NVIDIA has officially introduced a second model in their GeForce GTX 1050 (non-Ti) family. The new model is based on the same Pascal GP107 GPU that the GTX 1050 uses but has better core specs, a cutdown memory interface and increased VRAM
Despite the looming arrival of its next-gen graphics cards, NVIDIA quietly unveiled a new budget model, the GeForce GTX 1050 3GB. It's positioned between the regular 2GB GTX 1050 and the 4GB 1050 Ti, with a faster base clock but lower memory bandwidth of 84 GB/second compared to 112 GB/s for the other two models. The 3GB of memory makes it suitable for modern games, but less desirable for crypto-mining, which (in the case of Ethereum) requires graphics cards with 3GB of VRAM at a minimum.

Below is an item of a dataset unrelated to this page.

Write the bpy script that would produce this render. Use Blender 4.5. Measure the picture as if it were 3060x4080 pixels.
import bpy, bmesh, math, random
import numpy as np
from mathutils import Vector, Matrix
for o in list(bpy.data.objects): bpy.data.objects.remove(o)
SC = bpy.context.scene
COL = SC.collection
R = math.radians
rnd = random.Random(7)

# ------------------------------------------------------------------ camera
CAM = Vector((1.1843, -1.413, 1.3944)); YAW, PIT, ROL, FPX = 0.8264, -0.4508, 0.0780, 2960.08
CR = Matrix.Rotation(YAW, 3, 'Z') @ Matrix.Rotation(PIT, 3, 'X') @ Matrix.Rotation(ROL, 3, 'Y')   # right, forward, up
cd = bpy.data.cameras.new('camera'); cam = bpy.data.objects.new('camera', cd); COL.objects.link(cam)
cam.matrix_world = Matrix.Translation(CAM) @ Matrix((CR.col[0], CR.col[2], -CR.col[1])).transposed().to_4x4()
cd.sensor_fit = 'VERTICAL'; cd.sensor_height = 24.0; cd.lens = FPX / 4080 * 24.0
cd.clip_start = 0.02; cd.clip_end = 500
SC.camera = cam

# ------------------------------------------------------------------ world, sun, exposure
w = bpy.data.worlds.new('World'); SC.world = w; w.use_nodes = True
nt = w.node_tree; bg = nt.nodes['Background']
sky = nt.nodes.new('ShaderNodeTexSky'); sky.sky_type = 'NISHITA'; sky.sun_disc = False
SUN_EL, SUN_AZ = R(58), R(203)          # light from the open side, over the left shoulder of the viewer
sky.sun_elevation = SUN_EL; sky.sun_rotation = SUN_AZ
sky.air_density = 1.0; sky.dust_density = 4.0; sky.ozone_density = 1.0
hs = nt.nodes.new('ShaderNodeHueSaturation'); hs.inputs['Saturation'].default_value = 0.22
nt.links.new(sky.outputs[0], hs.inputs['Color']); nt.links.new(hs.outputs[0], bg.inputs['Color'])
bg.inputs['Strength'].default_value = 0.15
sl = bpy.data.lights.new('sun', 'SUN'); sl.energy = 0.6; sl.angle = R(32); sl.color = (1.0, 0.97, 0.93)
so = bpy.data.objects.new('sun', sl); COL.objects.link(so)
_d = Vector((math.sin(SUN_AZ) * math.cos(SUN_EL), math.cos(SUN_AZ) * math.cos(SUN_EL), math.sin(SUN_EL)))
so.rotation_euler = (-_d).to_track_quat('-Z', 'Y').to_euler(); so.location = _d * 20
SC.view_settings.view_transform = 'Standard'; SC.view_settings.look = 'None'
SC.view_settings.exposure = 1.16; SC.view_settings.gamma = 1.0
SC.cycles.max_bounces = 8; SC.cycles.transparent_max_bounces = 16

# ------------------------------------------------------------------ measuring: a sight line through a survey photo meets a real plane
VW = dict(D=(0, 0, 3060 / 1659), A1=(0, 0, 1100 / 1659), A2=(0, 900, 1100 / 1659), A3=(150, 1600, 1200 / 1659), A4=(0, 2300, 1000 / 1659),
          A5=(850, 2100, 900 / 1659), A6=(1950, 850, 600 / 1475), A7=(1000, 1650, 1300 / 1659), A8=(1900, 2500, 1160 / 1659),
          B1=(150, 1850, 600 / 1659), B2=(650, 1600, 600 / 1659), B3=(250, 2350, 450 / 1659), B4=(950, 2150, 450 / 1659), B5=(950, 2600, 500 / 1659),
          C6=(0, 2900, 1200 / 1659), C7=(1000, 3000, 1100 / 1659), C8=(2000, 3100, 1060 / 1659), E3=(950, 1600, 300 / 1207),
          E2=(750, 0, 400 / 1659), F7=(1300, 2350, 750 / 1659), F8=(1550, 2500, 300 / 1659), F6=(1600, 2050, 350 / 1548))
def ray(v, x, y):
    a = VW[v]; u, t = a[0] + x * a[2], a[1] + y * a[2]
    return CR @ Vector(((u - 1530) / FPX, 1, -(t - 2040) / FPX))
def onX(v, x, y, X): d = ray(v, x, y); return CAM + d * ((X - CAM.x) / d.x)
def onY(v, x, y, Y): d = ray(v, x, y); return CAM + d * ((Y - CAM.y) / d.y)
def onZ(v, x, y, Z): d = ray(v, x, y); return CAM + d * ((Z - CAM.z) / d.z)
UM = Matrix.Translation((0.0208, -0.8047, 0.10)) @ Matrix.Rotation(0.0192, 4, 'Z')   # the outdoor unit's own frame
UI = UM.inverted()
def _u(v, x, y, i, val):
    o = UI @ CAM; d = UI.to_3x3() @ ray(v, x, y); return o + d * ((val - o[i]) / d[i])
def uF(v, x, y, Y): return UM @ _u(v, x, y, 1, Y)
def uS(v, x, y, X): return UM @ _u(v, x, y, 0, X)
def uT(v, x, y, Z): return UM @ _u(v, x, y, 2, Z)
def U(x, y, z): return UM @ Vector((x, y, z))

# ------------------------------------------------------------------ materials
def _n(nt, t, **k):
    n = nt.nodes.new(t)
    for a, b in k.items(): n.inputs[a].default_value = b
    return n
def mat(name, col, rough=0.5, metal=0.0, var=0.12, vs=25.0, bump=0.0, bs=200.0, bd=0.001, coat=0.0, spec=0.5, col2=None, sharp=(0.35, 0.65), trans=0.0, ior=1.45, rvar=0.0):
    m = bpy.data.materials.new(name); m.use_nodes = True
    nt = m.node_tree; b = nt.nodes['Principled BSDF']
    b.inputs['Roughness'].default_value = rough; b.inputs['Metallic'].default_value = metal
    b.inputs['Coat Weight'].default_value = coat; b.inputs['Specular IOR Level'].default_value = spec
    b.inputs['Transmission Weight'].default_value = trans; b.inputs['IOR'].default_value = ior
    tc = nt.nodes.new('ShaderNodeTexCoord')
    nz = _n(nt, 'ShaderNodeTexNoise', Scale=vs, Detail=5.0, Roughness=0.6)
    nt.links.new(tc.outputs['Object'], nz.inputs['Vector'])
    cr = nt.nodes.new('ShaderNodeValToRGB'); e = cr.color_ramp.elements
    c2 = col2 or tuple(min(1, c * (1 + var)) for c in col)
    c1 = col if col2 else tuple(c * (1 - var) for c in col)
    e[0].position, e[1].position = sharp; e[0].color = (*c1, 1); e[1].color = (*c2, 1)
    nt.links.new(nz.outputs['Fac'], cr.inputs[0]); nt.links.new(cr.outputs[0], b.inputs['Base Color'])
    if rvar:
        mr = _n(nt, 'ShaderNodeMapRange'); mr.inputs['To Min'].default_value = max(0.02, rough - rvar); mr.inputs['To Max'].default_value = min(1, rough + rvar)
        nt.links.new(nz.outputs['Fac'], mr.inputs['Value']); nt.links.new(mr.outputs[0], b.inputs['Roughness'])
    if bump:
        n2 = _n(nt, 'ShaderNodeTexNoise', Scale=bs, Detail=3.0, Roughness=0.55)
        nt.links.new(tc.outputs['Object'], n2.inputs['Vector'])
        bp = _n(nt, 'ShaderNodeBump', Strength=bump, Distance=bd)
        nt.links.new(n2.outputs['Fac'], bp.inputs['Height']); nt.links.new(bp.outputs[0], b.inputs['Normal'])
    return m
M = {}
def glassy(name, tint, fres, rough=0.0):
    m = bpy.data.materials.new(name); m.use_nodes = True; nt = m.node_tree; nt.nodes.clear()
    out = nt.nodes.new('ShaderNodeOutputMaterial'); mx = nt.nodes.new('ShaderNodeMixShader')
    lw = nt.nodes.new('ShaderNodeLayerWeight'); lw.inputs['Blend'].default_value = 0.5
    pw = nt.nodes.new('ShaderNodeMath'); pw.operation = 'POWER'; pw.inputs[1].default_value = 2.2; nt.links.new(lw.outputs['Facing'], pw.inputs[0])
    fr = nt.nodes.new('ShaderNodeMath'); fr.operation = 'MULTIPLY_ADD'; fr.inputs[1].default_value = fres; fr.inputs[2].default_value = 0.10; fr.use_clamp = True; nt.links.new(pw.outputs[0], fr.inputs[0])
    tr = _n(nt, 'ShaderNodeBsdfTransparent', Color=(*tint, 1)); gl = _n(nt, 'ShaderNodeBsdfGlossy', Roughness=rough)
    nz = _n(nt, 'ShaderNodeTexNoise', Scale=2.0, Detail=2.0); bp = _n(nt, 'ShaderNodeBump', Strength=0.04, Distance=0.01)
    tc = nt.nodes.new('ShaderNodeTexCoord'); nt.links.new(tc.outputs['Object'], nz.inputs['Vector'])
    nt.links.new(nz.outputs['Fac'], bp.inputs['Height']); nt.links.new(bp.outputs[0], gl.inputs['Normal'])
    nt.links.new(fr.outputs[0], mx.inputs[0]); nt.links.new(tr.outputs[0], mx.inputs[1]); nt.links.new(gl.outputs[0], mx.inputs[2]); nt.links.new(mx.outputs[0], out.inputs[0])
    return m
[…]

It has 768 CUDA cores like the Ti card, and NVIDIA said that all told, the GTX 1050 3GB should run games about 10 percent faster than the regular 1050 2GB model.
Right now, MSRP for the GTX 1050 is $109 and $139 for the GTX Ti, so you'd think it would cost around $125.
So the card will be faster than the GTX 1050 without a doubt and probably trade blows with the GTX 1050 TI but the better memory specs of the Ti model would end up putting it in the lead.
Thanks to crypto-mining, street prices are a different story, however. The lower-end GTX 1050 currently goes for $140 on the street, and the GTX 1050 Ti runs a whopping $200-plus -- $60 over retail. Hopefully, then, the GTX 1050 3GB's price won't be as inflated as the Ti model. The cards will be offered by NVIDIA partners including EVGA, ASUS and Zoltac, and should hit stores in early June.